Este projeto de valorização, salientou Helena Martiniano, «vai ajudar a divulgar este sítio arqueológico. A comunidade científica conhece-o, mas o público ainda não conhece. E é isso que temos de alterar».

A vereadora acrescentou que «está quase a ser lançado o concurso para o passadiço e a ponte suspensa», que permitirão criar um percurso pedonal entre a aldeia de Alferce e o cerro do Castelo.
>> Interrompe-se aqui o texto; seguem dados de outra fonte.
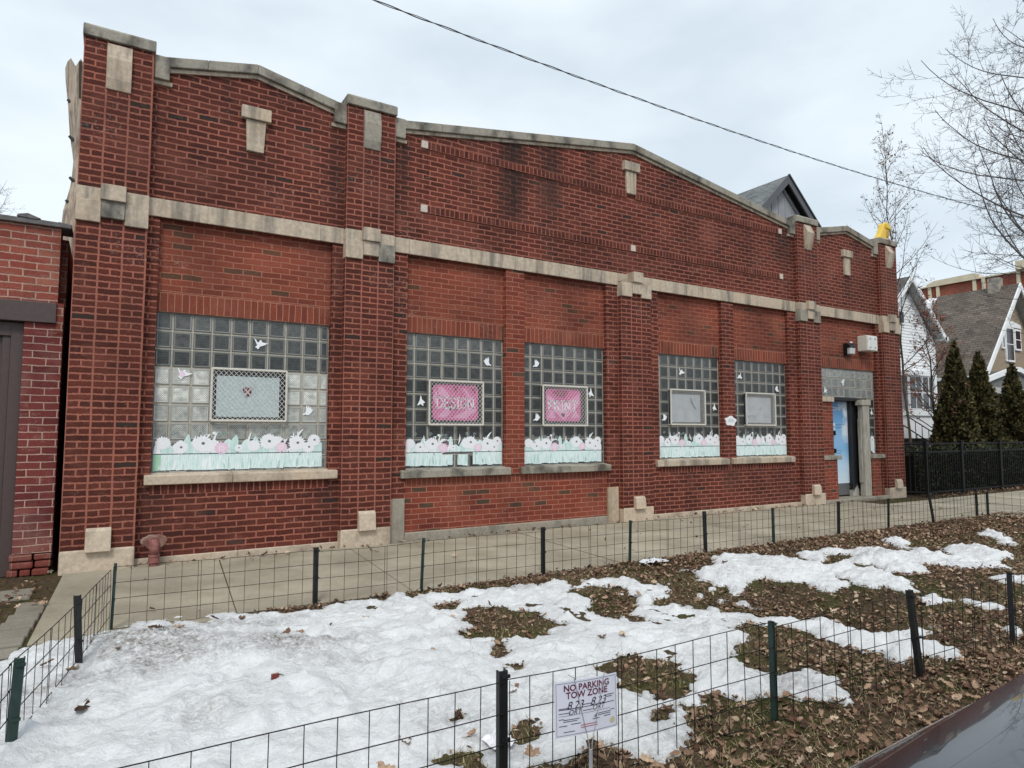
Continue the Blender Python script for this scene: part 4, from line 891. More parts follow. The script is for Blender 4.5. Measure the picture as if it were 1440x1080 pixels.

Projeto de investigação envolve várias entidades

O Projeto de Investigação Plurianual em Arqueologia intitulado “Da Pré-história Recente ao Medieval Islâmico: antigas ocupações humanas no Cerro do Castelo de Alferce”, promovido pela Câmara de Monchique, está em vigor desde 2020, em parceria com as Universidades do Algarve e de Évora e o Campo Arqueológico de Mértola, e o apoio da Junta de Freguesia de Alferce e da Associação Arqueológica do Algarve.

O Cerro do Castelo de Alferce é um povoado fortificado que ocupa uma elevação rochosa com 487 metros de altitude máxima, na serra de Monchique. O sítio arqueológico é composto por três recintos amuralhados não concêntricos, sendo que o vulgarmente chamado Castelo de Alferce corresponde ao recinto fortificado superior, onde estão a decorrer as investigações.

A fortificação era constituída por três ordens de muralhas: um fortim superior de tipo qasr (alcácer), uma cintura de muralhas a cerca de 36 metros do fortim e uma terceira cerca a rodear todo o cerro, com cerca de 9 hectares de área intramuros.

Além da ocupação islâmica-omíada (séculos IX-XI d.C.) o cerro contém vestígios arqueológicos enquadráveis na Pré-História Recente, nomeadamente na Idade do Bronze (II milénio a.C.).